Sirach 50:22-24; 1 Cor 1:3-9; Luke 17:11-19

The Lectionary bows the American holiday of Thanksgiving by offering some of its scriptural treasures on the importance of gratitude. The familiar Gospel story of Jesus and the 10 lepers provides preachers a ready theme of thankfulness. It is a rich layered text whose setting in Luke’s Gospel also provides several other points of departure for us in prayer and our celebration.

The tenth leper, the one who returned to thank Jesus, was a Samaritan. Normally segregated for theological and historical reasons, the 10 lepers nevertheless found solidarity in their common illness and banishment from their communities and families.  Prejudice receded in their shared crisis of suffering.
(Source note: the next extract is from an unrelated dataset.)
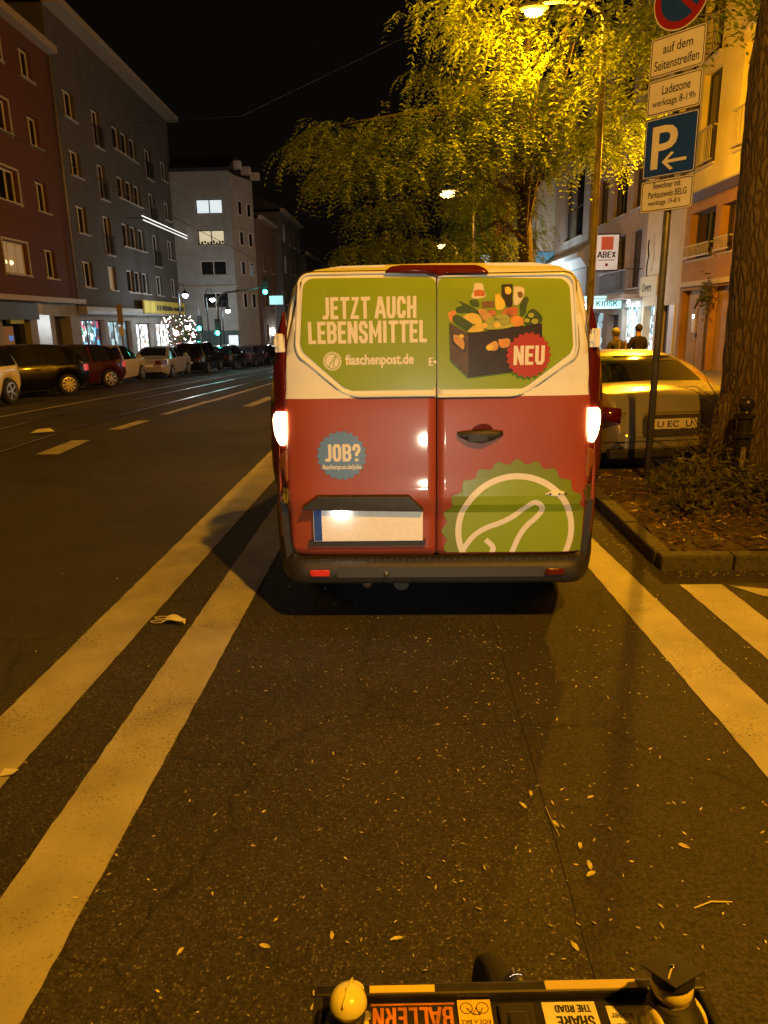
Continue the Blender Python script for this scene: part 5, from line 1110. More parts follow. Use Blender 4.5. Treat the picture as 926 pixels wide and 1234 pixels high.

The poor Samaritan was equal to his Jewish brothers as an outcast. 

When the group cried out to Jesus from a distance, he offered no words of healing, but instead sent all of them, including the Samaritan, to the priests for judgment that they were clean and free to return to their villages. The context of Jesus’ direction was both legally appropriate but also a message to the local clergy and the inquisitors sent from Jerusalem to investigate Jesus’ orthodoxy.  If they were questioning the validity of his ministry, here was proof that God was at work through him.  Cleansing 10 lepers was no small fete, so they ought to be satisfied. 

But, of course, they were not and would continue to harass Jesus until he was himself an outcast, a leper to the temple establishment, the scribes and Pharisees for publicly contaminating himself among lepers, tax collectors, prostitutes and sinners.  Jesus was a threat to their legalism and control of the lucrative business of religious observance, rules and rituals imposed on the people by the clergy.

When salvation — both physical healing and spiritual liberation by mercy —leapfrogs over Jewish privilege to heal a Samaritan, this, too, was one of Luke’s reasons for including the story in his Gospel.  Jesus brought God to everyone, even lepers, Samaritan lepers, and to public sinners and a pagan woman at the border, and to Roman centurions.  Universal salvation made everyone part of God’s “Chosen People.” 

A living Word brings this story to us today as a spur to open our tables to strangers and outcasts. It also resonates for the victims of clergy abuse and episcopal neglect in the church. “Go show yourselves to the priests,” Jesus says. “Show them that it is God who heals and that I am sending them to you to remind you that mercy, not legal settlement or monetary compensation, is the only path to truth and reconciliation for a wounded church.

If this can happen and be a cause for gratitude, then Thanksgiving will come alive for all of us as a time of profound reflection and conversion of heart.  God wants to make all of us whole again. Thanks be to God.